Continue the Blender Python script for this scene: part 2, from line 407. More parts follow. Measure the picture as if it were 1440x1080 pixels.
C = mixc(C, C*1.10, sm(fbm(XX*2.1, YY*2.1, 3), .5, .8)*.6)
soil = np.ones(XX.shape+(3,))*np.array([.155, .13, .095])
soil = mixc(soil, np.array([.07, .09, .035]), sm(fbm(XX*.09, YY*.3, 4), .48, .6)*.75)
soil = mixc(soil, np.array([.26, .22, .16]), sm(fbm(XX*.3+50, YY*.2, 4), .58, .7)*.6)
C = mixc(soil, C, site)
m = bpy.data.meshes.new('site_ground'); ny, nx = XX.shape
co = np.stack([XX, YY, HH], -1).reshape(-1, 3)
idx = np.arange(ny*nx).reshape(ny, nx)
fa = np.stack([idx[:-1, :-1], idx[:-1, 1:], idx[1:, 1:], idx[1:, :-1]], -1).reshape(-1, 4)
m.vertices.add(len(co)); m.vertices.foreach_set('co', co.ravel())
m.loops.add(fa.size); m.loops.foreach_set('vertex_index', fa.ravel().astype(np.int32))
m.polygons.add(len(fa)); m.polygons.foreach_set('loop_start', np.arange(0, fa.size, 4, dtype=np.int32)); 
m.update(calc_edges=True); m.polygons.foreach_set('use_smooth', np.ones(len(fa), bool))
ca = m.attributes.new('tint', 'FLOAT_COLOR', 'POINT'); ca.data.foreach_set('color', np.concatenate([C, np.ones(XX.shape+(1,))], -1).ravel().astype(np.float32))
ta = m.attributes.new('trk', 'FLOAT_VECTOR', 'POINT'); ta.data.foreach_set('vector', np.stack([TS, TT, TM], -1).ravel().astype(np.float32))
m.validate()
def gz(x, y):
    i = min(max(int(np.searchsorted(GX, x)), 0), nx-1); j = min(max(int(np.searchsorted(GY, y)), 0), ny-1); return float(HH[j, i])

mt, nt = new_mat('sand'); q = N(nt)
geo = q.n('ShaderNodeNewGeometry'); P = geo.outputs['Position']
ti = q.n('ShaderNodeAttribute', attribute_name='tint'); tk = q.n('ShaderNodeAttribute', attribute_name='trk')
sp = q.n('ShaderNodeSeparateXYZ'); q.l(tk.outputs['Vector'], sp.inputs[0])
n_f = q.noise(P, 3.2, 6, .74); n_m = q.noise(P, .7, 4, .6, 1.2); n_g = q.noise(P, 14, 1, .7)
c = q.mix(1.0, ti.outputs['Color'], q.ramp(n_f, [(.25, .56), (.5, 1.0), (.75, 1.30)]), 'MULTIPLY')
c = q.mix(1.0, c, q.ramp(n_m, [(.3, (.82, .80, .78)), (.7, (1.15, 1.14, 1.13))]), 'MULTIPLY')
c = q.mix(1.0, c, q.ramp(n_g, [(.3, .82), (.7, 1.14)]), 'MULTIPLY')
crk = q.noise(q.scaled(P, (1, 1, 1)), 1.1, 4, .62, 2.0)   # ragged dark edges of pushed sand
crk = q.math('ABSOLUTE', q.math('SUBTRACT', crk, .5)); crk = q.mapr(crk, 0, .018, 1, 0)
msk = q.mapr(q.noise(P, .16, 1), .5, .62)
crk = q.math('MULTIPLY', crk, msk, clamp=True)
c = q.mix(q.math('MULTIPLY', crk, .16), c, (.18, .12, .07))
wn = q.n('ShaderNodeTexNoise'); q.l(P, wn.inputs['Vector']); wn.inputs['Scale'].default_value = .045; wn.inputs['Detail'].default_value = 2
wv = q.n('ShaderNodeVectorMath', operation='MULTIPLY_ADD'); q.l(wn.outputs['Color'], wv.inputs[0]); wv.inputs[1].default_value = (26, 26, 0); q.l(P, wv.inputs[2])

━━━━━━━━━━

[SET PROBLEM]: The line containing "ta = m.attributes.new('trk', 'FLOAT_VECTOR', 'POINT');" opens the part, and the line containing "i = min(max(int(np.searchsorted(GX, x)), 0), nx-1);" closes it. Output that part exactly, with both, and only that.

[EXERCISE OUTPUT]:
ta = m.attributes.new('trk', 'FLOAT_VECTOR', 'POINT'); ta.data.foreach_set('vector', np.stack([TS, TT, TM], -1).ravel().astype(np.float32))
m.validate()
def gz(x, y):
    i = min(max(int(np.searchsorted(GX, x)), 0), nx-1); j = min(max(int(np.searchsorted(GY, y)), 0), ny-1); return float(HH[j, i])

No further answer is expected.